No one would have predicted that the three of us would ever find ourselves on the same side of the corporate patent wars, let alone speak with one voice about how to end them.
We have come together because we see that patent owners and product makers have become trapped in an endless cycle of demands, counter-demands, and unproductive litigation. Unless we find a way out of this conflict, we will almost certainly see a repeat of yesterday’s costly and wasteful smartphone wars in tomorrow’s wireless connected car sector.
Product makers accuse patent owners of threatening lawsuits and using the expense of the legal process in order to demand extortionate royalties for their patent rights. For their part, patent owners say product makers refuse to pay fair compensation for the patented wireless, audio, and video features that give their products value as communication and entertainment devices.
The truth is, both sides have a point. That’s because patent owners and product makers are caught in a classic “prisoner’s dilemma,” in which the lack of transparency and fair ground rules in patent licensing lead companies on each side of a patent dispute to try to game the other. This only ensures that both sides suffer a negative outcome in outrageously-expensive litigation.
Unlike in the real property business, in intellectual property (IP) licensing there is little or no independent appraisal of the assets (i.e., patents) or transparency as to how prices are determined. And because most patent license agreements are confidential, there is little or no information or “comps” on what others have paid for similar patent rights. Nor are there any widely-accepted ground rules for what constitutes fair negotiating practices between buyers and sellers.
This is especially true in regards to standards-essential wireless patents, which are supposed to be licensed on fair, reasonable, and non-discriminatory (FRAND) terms. But what’s fair or reasonable about the fact that an impossibly-large number of LTE (4G) cellular patents — more than 60,000, in fact — have been declared “standards essential” without any independent evaluation of those patents whatsoever?
That’s right, those 60,000-plus patents have all been self-declared “standards-essential” by companies each seeking their own commercial advantage. What you’ve got is a wireless gold rush — with plenty of fool’s gold posing as real gold.
So the three of us, working with industry leaders on both sides of the patent owner vs. product maker divide, have developed a three-pronged plan for ending the wireless patent wars and creating a more productive and less litigious patent licensing sector.
First, whittle down this ridiculous mountain of self-interested wireless patent claims to the fewer than 2,000 patent families that most experts believe are truly essential to smartphone handset makers. We can do this by excluding duplicative patents, expired patents, patents not in force in major economic markets, and patents for base station, infrastructure, and other innovations not relevant to handset makers. Independent, neutral evaluators will then confirm each patent’s relevance to the LTE standard for handsets.

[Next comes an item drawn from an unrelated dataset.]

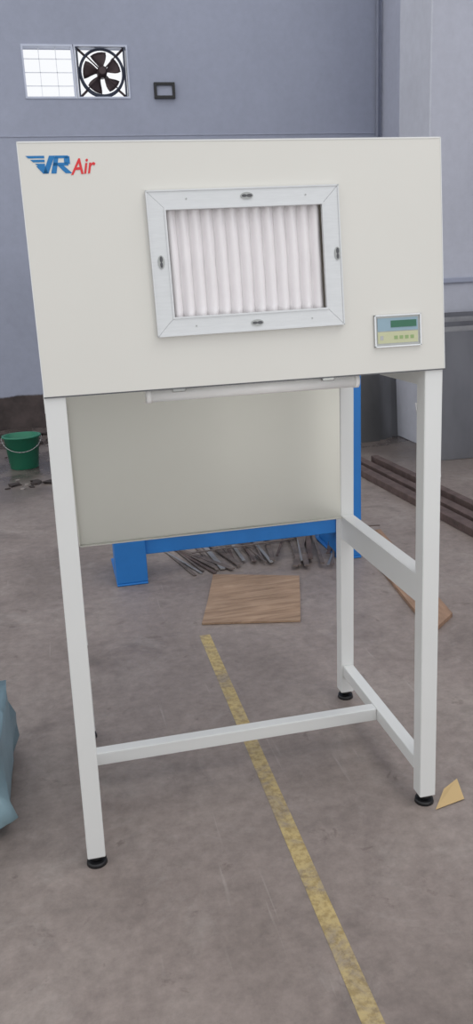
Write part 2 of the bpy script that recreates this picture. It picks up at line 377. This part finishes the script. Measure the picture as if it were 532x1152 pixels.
# ---------------------------------------------------------------- blue steel frame behind
bl=empty('blue_steel_stand')
bm=NB()
for (a,c) in ((.20,.36),(1.395,1.53)):
    box(bm,(a,3.96,.012),(c,4.12,1.25));box(bm,(a,3.955,0),(c,4.4,.012))
    prism(bm,[(a+.02,4.12,.012),(a+.02,4.36,.012),(a+.02,4.12,.4)],(1,0,0),.01)
obj('posts',bm,M['blue'],bl,bevel=.006)
bm=NB();box(bm,(.36,3.985,.15),(1.395,4.07,.255));box(bm,(.36,3.985,1.12),(1.395,4.07,1.22));box(bm,(.36,3.97,.245),(1.395,4.085,.26));obj('beams',bm,M['blue'],bl,bevel=.004)

# ---------------------------------------------------------------- floor things
def flat(name,pts,t,m,z=0.001):
    bm=NB();prism(bm,[(x,y,z) for x,y in pts],(0,0,1),t);return obj(name,bm,m)
flat('floor_line_marking',[(.475,.4),(.522,.4),(.545,3.24),(.498,3.24)],.0008,yellow_mat(),.0002)
flat('plywood_offcut',[(.53,3.35),(.76,3.29),(.96,3.24),(1.03,3.47),(1.12,3.78),(.93,3.86),(.70,3.95),(.61,3.62)],.009,ply_mat(),.002)
flat('brown_wood_board',[(1.45,2.93),(1.62,3.08),(1.80,4.35),(1.62,4.33)],.018,M['plank'])
bm=NB()
prism(bm,[(.94,1.85,.002),(1.04,1.87,.004),(1.055,1.945,.02),(1.00,1.92,.012)],(0,0,1),.001)
obj('tan_paper_scrap',bm,M['card'])
for k,(xa,xb,ya,yb,z,hh,ww) in enumerate(((2.18,2.28,3.2,6.1,0,.05,.08),(2.31,2.41,3.1,6.2,0,.045,.07),(2.44,2.52,3.1,6.1,0,.06,.06))):
    bm=NB()
    prism(bm,[(xa,yb,z),(xa+ww,yb,z),(xb+ww,ya,z),(xb,ya,z)],(0,0,1),hh)
    o=obj('steel_section' ,bm,M['rust'],bevel=.004)
bm=NB()
for i in range(30):
    cx=.62+i*.026+random.uniform(-.02,.02)
    yn=3.99+random.uniform(0,.1) if cx<1.1 else random.uniform(3.82,4.05)
    if cx<.72: yn-=.02
    a=1.85-.75*(i/30)+random.gauss(0,.16);l=random.uniform(.6,1.3)
    w=random.choice((.006,.009,.014));z=.001+.0011*i
    T=Matrix.Translation((cx,yn,z))@Matrix.Rotation(a,4,'Z');box(bm,(0,-w,0),(l,w,.006),(0,1,0,2,0)[i%5],T)
for i in range(5):
    T=Matrix.Translation((.64+.14*i,4.25+.05*i,.036+.003*i))@Matrix.Rotation(random.uniform(-.25,.25),4,'Z');box(bm,(0,-.008,0),(.6,.008,.005),i%2,T)
obj('scrap_metal_rods',bm,[M['rod'],M['steel2'],M['rust']])
bm=NB()
for k in range(5):
    y=5.95+k*.06;T=Matrix.Translation((2.84+.05*k,y,0))@Matrix.Rotation(math.radians(-8),4,'X')@Matrix.Rotation(math.radians(2*k-4),4,'Z')
    box(bm,(0,0,0),(.62,.006,1.02+.035*k),(0,1,0,1,0)[k],T)
obj('steel_sheet_stack',bm,[M['steel'],M['steel2']])
bm=NB()
for k in range(4):
    T=Matrix.Translation((2.75+.08*k,6.9+k*.05,0))@Matrix.Rotation(math.radians(-6),4,'X')
    box(bm,(-.35,0,0),(.1,.004,.85-.1*k),0,T)
obj('steel_plate_stack',bm,[M['steel'],M['rust']])
bm=NB()
for k in range(4):
    p0=Vector((2.60+.04*k,5.35+.03*k,.002));p1=Vector((2.72+.05*k,5.86,.50+.06*k));q=(p1-p0).to_track_quat('X','Z').to_matrix().to_4x4()
    box(bm,(0,-.012,0),((p1-p0).length,.012,.004),0,Matrix.Translation(p0)@q)
obj('steel_angle_strips',bm,M['steel2'])

bk=empty('green_bucket');c=Vector((-.34,7.15,0));bm=NB();seg=36
prof=[(.0,.012),(.095,.012),(.115,.0),(.12,.004),(.15,.27),(.165,.272),(.166,.285),(.146,.285),(.112,.02),(.0,.02)]
rows=[]
for r,z in prof:
    rows.append([bm.verts.new(c+Vector((max(r,.0005)*math.cos(2*math.pi*i/seg),max(r,.0005)*math.sin(2*math.pi*i/seg),z))) for i in range(seg)])
for a,d in zip(rows,rows[1:]):
    for i in range(seg): bm.faces.new((a[i],a[(i+1)%seg],d[(i+1)%seg],d[i])).smooth=True
obj('tub',bm,M['green'],bk)
bm=NB()
pts=[c+Vector((.167*math.cos(t),-.05*math.sin(t),.27-.11*math.sin(t))) for t in [math.pi*k/16 for k in range(17)]]
pts=[p+Vector((0,-.10*math.sin(math.pi*k/16),0)) for k,p in enumerate(pts)]
for p,q in zip(pts,pts[1:]): cyl(bm,p,q,.004,seg=8)
obj('handle',bm,M['clip'],bk)
# rubble and dark sweepings around the bucket
bm=NB()
for i in range(150):
    x=random.uniform(-1.2,.25);y=random.uniform(6.2,8.9);s=random.uniform(.008,.02) if i%3 else random.uniform(.03,.06)
    if (x+.34)**2+(y-7.1)**2<.12: continue
    T=Matrix.Translation((x,y,0))@Matrix.Rotation(random.uniform(0,3),4,'Z');v=box(bm,(-s,-s*.7,0),(s,s*.7,s*.4),0 if i%3 and i%2 else 1,T)
    for q in v: q.co+=Vector((random.uniform(-.4,.4)*s,random.uniform(-.4,.4)*s,0))
obj('floor_rubble',bm,[mat('rubble',srgb(140,133,128),.8),mat('dark_sweepings',srgb(58,50,48),.8)])
bm=NB();box(bm,(-.95,2.06,0),(-.262,2.56,.29))
bmesh.ops.subdivide_edges(bm,edges=bm.edges[:],cuts=5,use_grid_fill=True)
for v in bm.verts:
    if v.co.z>.02: v.co+=Vector((random.uniform(-1,1),random.uniform(-1,1),random.uniform(-1,1)))*.006
bmesh.ops.bevel(bm,geom=[e for e in bm.edges if e.calc_face_angle(0)>1.2],offset=.03,segments=3,affect='EDGES')
obj('wrapped_package',bm,M['wrap'],smooth=True)

# ---------------------------------------------------------------- light
w=bpy.data.worlds.new('daylight');S.world=w;w.use_nodes=True
bg=w.node_tree.nodes['Background'];bg.inputs[0].default_value=(.96,.975,1,1);bg.inputs[1].default_value=1.0
def area(name,loc,target,sx,sy,power,col=(1,1,1)):
    l=bpy.data.lights.new(name,'AREA');l.shape='RECTANGLE';l.size=sx;l.size_y=sy;l.energy=power;l.color=col
    o=bpy.data.objects.new(name,l);S.collection.objects.link(o);o.location=loc
    o.rotation_euler=(Vector(target)-Vector(loc)).to_track_quat('-Z','Y').to_euler();return o
area('added_overhead_fill',(2.2,1.0,5.0),(.6,3,0),2.5,2.5,60,(1,.98,.95))  # added fill from upper right, gives the hood front direction; no skylight modelled
area('added_panel_glow_fill',(2.3,-2.0,.45),(1.0,2.5,.7),1.6,.9,18,(1,.99,.96))  # added low lamp behind the camera, makes the back panel glow; no doorway there

# ---------------------------------------------------------------- camera
f,pi_,ro,ya=913.2,.2805,.0465,.2098
cd=bpy.data.cameras.new('cam');co=bpy.data.objects.new('cam',cd);S.collection.objects.link(co)
fwd=Vector((math.sin(ya)*math.cos(pi_),math.cos(ya)*math.cos(pi_),-math.sin(pi_)))
right=Vector((math.cos(ya),-math.sin(ya),0));up=right.cross(fwd)
r2=right*math.cos(ro)-up*math.sin(ro);u2=right*math.sin(ro)+up*math.cos(ro)
co.matrix_world=Matrix.Translation((0,0,1.5))@Matrix((r2,u2,-fwd)).transposed().to_4x4()
cd.sensor_fit='VERTICAL';cd.sensor_height=36;cd.lens=36*f/1152;cd.clip_start=.05
S.camera=co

Second, base royalty prices not on the subjectively-argued value of each individual patent examined in a vacuum, but on the objective value of the entire stack of LTE patents in a phone. A recent court judgment valued that LTE stack at roughly $20 for a smartphone with an average selling price of $324, but with greater price transparency from both sides, the market itself will likely set a rational price for the LTE stack. Royalties can then be paid to patent owners roughly proportionate to each patent owner’s percentage share of the total LTE patent stack.
And third, ensure greater transparency by promoting collective licensing solutions such as patent pools that openly publish their pricing frameworks and offer consistent terms to all licensees. Given the “prisoner’s dilemma” dynamics in patent licensing today, it is unrealistic to expect any one patent owner to unilaterally forego potential business advantage by revealing its pricing strategies. But collective licensing approaches such as patent pools reduce the risks of transparency for everyone.
As the IP journal Intellectual Asset Management recently noted, “There’s a growing sense that a collective approach to licensing could help solve some of the problems of the industry which, in sectors like mobile, has been scarred by long-running and costly disputes between patent owners and potential licensees.”
Our “peace plan” would eliminate many of the incentives and opportunities for gamesmanship in wireless patent licensing. And most importantly, it would help patent owners and product makers avoid a repeat of yesterday’s costly smartphone wars in tomorrow’s connected car, autonomous vehicle, and Internet of Things (IoT) industries.
It’s time for a new realignment in the industry — one in which the conflict is no longer between product maker and patent owner, but between those who license patents on a fair and transparent basis, and those who do not.